SET TASK: Omit all images. Transcribe the rest of the material below exactly.

DATASET EXTRACT:
───

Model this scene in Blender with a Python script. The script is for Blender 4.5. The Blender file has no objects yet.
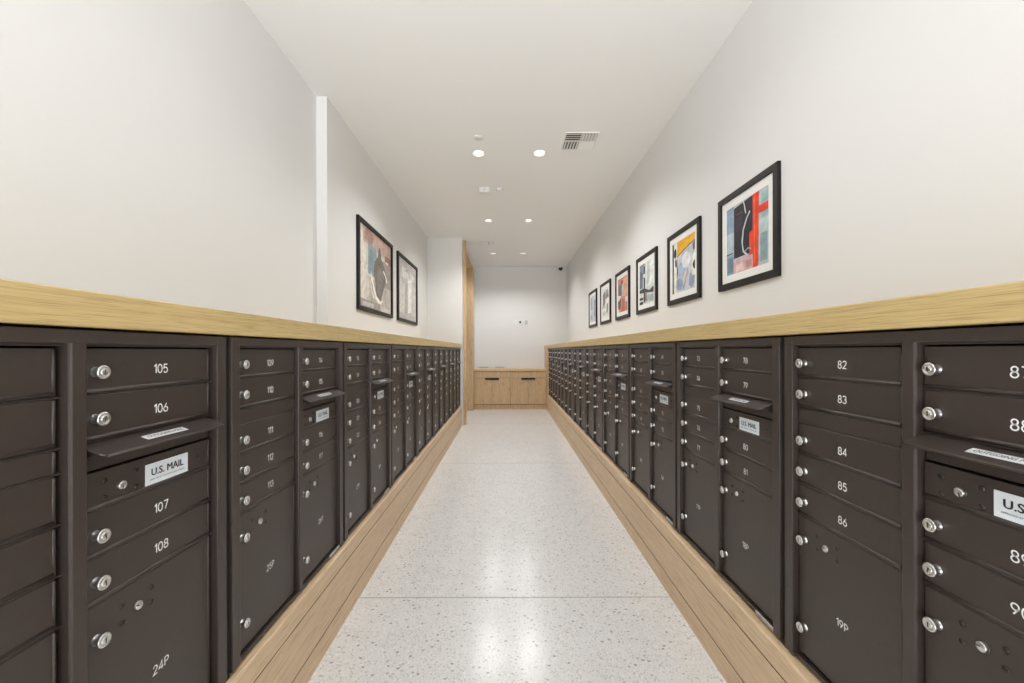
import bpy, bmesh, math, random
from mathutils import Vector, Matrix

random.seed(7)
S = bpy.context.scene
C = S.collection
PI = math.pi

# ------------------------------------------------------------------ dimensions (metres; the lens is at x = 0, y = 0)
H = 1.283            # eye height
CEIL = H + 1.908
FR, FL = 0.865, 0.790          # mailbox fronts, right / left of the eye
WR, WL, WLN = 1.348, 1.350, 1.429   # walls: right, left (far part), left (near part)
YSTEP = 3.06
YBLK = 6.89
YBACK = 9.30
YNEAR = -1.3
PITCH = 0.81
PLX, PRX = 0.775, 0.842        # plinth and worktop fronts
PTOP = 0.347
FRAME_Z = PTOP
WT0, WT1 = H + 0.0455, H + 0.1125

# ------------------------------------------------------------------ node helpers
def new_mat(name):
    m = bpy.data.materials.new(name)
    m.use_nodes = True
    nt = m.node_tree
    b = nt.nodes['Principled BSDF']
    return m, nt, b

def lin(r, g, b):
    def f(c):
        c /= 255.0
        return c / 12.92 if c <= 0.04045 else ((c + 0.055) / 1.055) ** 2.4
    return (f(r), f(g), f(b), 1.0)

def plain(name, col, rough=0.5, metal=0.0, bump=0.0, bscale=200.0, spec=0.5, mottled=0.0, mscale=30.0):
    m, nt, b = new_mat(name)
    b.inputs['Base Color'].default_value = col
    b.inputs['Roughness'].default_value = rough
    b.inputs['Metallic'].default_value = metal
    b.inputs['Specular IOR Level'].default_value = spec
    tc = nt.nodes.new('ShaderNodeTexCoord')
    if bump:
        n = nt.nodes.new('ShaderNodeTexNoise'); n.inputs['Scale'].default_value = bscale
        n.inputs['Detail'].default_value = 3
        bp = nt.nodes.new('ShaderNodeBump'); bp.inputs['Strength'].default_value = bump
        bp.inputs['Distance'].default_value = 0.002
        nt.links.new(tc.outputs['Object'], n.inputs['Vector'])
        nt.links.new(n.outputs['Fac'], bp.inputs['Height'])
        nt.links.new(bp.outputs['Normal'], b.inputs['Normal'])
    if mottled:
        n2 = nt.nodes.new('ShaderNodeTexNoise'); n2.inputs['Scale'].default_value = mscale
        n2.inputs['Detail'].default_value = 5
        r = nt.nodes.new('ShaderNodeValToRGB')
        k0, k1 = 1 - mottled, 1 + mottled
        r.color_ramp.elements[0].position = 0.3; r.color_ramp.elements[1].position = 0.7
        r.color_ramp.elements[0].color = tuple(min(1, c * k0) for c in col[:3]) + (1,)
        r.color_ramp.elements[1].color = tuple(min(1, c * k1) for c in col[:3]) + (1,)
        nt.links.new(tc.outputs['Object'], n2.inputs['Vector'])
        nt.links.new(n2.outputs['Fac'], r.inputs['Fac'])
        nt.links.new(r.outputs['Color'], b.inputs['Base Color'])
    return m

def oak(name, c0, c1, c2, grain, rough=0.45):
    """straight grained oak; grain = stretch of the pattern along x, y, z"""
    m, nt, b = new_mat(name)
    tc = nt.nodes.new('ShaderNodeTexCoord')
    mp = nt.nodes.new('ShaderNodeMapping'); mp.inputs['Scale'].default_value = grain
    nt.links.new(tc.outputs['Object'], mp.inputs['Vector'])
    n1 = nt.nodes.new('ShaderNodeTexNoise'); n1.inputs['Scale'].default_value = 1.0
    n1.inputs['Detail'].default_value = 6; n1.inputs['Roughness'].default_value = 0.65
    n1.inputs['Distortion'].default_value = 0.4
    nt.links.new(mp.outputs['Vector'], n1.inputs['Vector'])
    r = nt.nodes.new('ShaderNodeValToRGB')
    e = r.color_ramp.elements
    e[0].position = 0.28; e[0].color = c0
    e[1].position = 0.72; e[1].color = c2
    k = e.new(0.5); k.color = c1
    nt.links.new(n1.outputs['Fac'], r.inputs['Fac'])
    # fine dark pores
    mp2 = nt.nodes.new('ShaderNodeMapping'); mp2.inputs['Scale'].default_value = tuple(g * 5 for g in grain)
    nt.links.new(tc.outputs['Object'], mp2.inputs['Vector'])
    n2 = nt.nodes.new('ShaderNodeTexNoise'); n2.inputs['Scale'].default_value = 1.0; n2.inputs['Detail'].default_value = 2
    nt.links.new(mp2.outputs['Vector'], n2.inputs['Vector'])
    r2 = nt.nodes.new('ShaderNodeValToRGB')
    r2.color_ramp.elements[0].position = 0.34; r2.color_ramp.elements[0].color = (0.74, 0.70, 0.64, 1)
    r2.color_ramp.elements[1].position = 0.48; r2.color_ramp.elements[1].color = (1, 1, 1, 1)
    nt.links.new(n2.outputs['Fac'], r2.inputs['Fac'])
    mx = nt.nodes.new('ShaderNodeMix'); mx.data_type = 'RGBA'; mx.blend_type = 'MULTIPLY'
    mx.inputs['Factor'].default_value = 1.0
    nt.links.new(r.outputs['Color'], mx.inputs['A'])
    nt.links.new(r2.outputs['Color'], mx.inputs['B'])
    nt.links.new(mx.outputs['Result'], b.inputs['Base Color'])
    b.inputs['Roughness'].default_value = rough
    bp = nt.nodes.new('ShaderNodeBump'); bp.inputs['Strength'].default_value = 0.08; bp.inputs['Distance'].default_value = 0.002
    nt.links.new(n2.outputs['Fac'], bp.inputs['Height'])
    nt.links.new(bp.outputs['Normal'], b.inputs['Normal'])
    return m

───

COMPLETED TASK:
Model this scene in Blender with a Python script. The script is for Blender 4.5. The Blender file has no objects yet.
import bpy, bmesh, math, random
from mathutils import Vector, Matrix

random.seed(7)
S = bpy.context.scene
C = S.collection
PI = math.pi

# ------------------------------------------------------------------ dimensions (metres; the lens is at x = 0, y = 0)
H = 1.283            # eye height
CEIL = H + 1.908
FR, FL = 0.865, 0.790          # mailbox fronts, right / left of the eye
WR, WL, WLN = 1.348, 1.350, 1.429   # walls: right, left (far part), left (near part)
YSTEP = 3.06
YBLK = 6.89
YBACK = 9.30
YNEAR = -1.3
PITCH = 0.81
PLX, PRX = 0.775, 0.842        # plinth and worktop fronts
PTOP = 0.347
FRAME_Z = PTOP
WT0, WT1 = H + 0.0455, H + 0.1125

# ------------------------------------------------------------------ node helpers
def new_mat(name):
    m = bpy.data.materials.new(name)
    m.use_nodes = True
    nt = m.node_tree
    b = nt.nodes['Principled BSDF']
    return m, nt, b

def lin(r, g, b):
    def f(c):
        c /= 255.0
        return c / 12.92 if c <= 0.04045 else ((c + 0.055) / 1.055) ** 2.4
    return (f(r), f(g), f(b), 1.0)

def plain(name, col, rough=0.5, metal=0.0, bump=0.0, bscale=200.0, spec=0.5, mottled=0.0, mscale=30.0):
    m, nt, b = new_mat(name)
    b.inputs['Base Color'].default_value = col
    b.inputs['Roughness'].default_value = rough
    b.inputs['Metallic'].default_value = metal
    b.inputs['Specular IOR Level'].default_value = spec
    tc = nt.nodes.new('ShaderNodeTexCoord')
    if bump:
        n = nt.nodes.new('ShaderNodeTexNoise'); n.inputs['Scale'].default_value = bscale
        n.inputs['Detail'].default_value = 3
        bp = nt.nodes.new('ShaderNodeBump'); bp.inputs['Strength'].default_value = bump
        bp.inputs['Distance'].default_value = 0.002
        nt.links.new(tc.outputs['Object'], n.inputs['Vector'])
        nt.links.new(n.outputs['Fac'], bp.inputs['Height'])
        nt.links.new(bp.outputs['Normal'], b.inputs['Normal'])
    if mottled:
        n2 = nt.nodes.new('ShaderNodeTexNoise'); n2.inputs['Scale'].default_value = mscale
        n2.inputs['Detail'].default_value = 5
        r = nt.nodes.new('ShaderNodeValToRGB')
        k0, k1 = 1 - mottled, 1 + mottled
        r.color_ramp.elements[0].position = 0.3; r.color_ramp.elements[1].position = 0.7
        r.color_ramp.elements[0].color = tuple(min(1, c * k0) for c in col[:3]) + (1,)
        r.color_ramp.elements[1].color = tuple(min(1, c * k1) for c in col[:3]) + (1,)
        nt.links.new(tc.outputs['Object'], n2.inputs['Vector'])
        nt.links.new(n2.outputs['Fac'], r.inputs['Fac'])
        nt.links.new(r.outputs['Color'], b.inputs['Base Color'])
    return m

def oak(name, c0, c1, c2, grain, rough=0.45):
    """straight grained oak; grain = stretch of the pattern along x, y, z"""
    m, nt, b = new_mat(name)
    tc = nt.nodes.new('ShaderNodeTexCoord')
    mp = nt.nodes.new('ShaderNodeMapping'); mp.inputs['Scale'].default_value = grain
    nt.links.new(tc.outputs['Object'], mp.inputs['Vector'])
    n1 = nt.nodes.new('ShaderNodeTexNoise'); n1.inputs['Scale'].default_value = 1.0
    n1.inputs['Detail'].default_value = 6; n1.inputs['Roughness'].default_value = 0.65
    n1.inputs['Distortion'].default_value = 0.4
    nt.links.new(mp.outputs['Vector'], n1.inputs['Vector'])
    r = nt.nodes.new('ShaderNodeValToRGB')
    e = r.color_ramp.elements
    e[0].position = 0.28; e[0].color = c0
    e[1].position = 0.72; e[1].color = c2
    k = e.new(0.5); k.color = c1
    nt.links.new(n1.outputs['Fac'], r.inputs['Fac'])
    # fine dark pores
    mp2 = nt.nodes.new('ShaderNodeMapping'); mp2.inputs['Scale'].default_value = tuple(g * 5 for g in grain)
    nt.links.new(tc.outputs['Object'], mp2.inputs['Vector'])
    n2 = nt.nodes.new('ShaderNodeTexNoise'); n2.inputs['Scale'].default_value = 1.0; n2.inputs['Detail'].default_value = 2
    nt.links.new(mp2.outputs['Vector'], n2.inputs['Vector'])
    r2 = nt.nodes.new('ShaderNodeValToRGB')
    r2.color_ramp.elements[0].position = 0.34; r2.color_ramp.elements[0].color = (0.74, 0.70, 0.64, 1)
    r2.color_ramp.elements[1].position = 0.48; r2.color_ramp.elements[1].color = (1, 1, 1, 1)
    nt.links.new(n2.outputs['Fac'], r2.inputs['Fac'])
    mx = nt.nodes.new('ShaderNodeMix'); mx.data_type = 'RGBA'; mx.blend_type = 'MULTIPLY'
    mx.inputs['Factor'].default_value = 1.0
    nt.links.new(r.outputs['Color'], mx.inputs['A'])
    nt.links.new(r2.outputs['Color'], mx.inputs['B'])
    nt.links.new(mx.outputs['Result'], b.inputs['Base Color'])
    b.inputs['Roughness'].default_value = rough
    bp = nt.nodes.new('ShaderNodeBump'); bp.inputs['Strength'].default_value = 0.08; bp.inputs['Distance'].default_value = 0.002
    nt.links.new(n2.outputs['Fac'], bp.inputs['Height'])
    nt.links.new(bp.outputs['Normal'], b.inputs['Normal'])
    return m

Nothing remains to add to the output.